The airline’s Cost per Available Seat Kilometer (CASK) remained the industry leader at 13.93 sen/US¢2.95, demonstrating exceptional cost efficiency.
This represents an 11% reduction compared to the previous quarter, primarily driven by lower operating expenses, including a decline in jet fuel prices, and a strategic increase in ASK capacity.
Network Expansion Strengthens Position
Committed to regaining market leadership, AAX strategically increased flight frequencies to popular Chinese destinations like Chengdu, Beijing, and Shanghai.
Additionally, the airline ramped up services to the leisure hotspot of Bali, Indonesia. Overall, AAX delivered an impressive 85% YoY increase in the number of stages flown (3,184), averaging 135 weekly flights in Q1.
AirAsia X Thailand Takes Off
AirAsia X Thailand (TAAX) also reported strong performance. Revenue surged 52% YoY to RM543.4 million, while a foreign exchange loss of RM55.8 million impacted net profit, resulting in RM46.4 million.
However, at a normalized level, TAAX would have posted a net profit of RM102.2 million, reflecting an 11% YoY increase. Operationally, TAAX witnessed a 51% YoY rise in passengers carried (437,764), leading to a robust PLF of 89%, up 1% YoY.
Demonstrating healthy market demand, TAAX’s seat capacity and ASK capacity surged by 49% and 37% YoY, respectively.
Fleet Optimization and Future Growth
AAX maintains its 18-strong A330 fleet, with 16 currently operational. TAAX reactivated an additional aircraft during the quarter, bringing its operational fleet to six out of seven total A330s.
AirAsia X CEO Benyamin Ismail anticipates the remaining two aircraft to rejoin the operational fleet by July and November 2024. Additionally, the company is actively securing future fleet requirements to support growth ambitions.
Ismail expressed optimism about the recently announced extension of China’s visa-exemption policy until 2025.
He highlighted the strong PLFs in China (around mid-90s) since route relaunch and the success of the new Almaty route in Central Asia, consistently exceeding 90% PLF.
Looking ahead, Ismail emphasized the significance of the Airbus A321XLR aircraft on order. This aircraft, with its extended range and lower operating costs compared to the current fleet, unlocks exciting growth opportunities.
Its reduced capacity allows for more network flexibility and exploration of secondary routes.
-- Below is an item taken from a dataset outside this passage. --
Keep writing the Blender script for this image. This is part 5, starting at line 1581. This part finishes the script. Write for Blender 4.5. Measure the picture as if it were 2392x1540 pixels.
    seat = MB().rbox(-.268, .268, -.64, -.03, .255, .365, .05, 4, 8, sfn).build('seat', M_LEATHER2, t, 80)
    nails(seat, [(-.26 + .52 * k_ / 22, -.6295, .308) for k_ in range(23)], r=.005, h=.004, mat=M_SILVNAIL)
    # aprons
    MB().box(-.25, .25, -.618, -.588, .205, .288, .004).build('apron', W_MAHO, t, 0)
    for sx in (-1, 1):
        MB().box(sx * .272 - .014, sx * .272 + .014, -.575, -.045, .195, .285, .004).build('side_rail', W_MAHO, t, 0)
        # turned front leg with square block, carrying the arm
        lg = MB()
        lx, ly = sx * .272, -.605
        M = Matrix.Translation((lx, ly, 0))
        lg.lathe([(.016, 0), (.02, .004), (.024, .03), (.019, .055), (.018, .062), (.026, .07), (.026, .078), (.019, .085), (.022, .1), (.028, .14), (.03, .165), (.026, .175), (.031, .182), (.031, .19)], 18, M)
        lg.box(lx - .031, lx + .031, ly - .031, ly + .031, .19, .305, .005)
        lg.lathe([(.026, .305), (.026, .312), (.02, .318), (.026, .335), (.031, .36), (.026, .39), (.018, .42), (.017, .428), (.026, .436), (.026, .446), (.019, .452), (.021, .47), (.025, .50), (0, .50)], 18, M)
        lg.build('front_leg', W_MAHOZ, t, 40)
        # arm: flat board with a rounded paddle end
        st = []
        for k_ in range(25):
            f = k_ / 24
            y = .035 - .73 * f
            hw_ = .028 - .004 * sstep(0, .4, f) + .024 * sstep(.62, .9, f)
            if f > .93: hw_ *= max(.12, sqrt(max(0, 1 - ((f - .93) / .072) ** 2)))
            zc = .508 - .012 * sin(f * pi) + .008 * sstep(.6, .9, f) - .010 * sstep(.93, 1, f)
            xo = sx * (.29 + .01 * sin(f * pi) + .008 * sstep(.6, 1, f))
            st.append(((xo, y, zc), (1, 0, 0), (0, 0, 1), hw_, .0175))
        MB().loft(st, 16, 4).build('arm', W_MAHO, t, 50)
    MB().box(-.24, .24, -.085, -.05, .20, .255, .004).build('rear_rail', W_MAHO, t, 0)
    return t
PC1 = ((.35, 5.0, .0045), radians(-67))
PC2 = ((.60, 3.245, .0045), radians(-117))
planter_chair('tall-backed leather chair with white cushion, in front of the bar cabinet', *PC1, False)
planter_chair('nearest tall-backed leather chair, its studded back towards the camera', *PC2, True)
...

Ultimately, the A321XLR is expected to lower the break-even point, further enhancing profitability.
Fly-Thru Connectivity and Strategic Alliance
AAX reported a 22% Fly-Thru connectivity rate, led by Australia and India, demonstrating increasingly encouraging synergies with the broader AirAsia Group.
This paves the way for the company’s ambitious growth plans, including the ongoing discussions with Capital A Berhad for a potential acquisition of Capital A’s aviation business.
This proposed merger would create a powerful global low-cost network carrier group under the “AirAsia” brand.
The combined entity would benefit from significant synergies through centralized decision-making and a coordinated network strategy.
Furthermore, the acquisition would grant AAX access to Capital A’s order book of over 400 new aircraft deliveries.
This access is crucial in the current climate of limited growth opportunities due to supply chain constraints impacting aircraft deliveries.
While acknowledging the traditionally softer travel period in the coming quarters, AAX remains confident. The company is encouraged by recent fare trends and a strong cost structure.
AAX plans to optimize aircraft utilization to maintain top-tier efficiency throughout this period.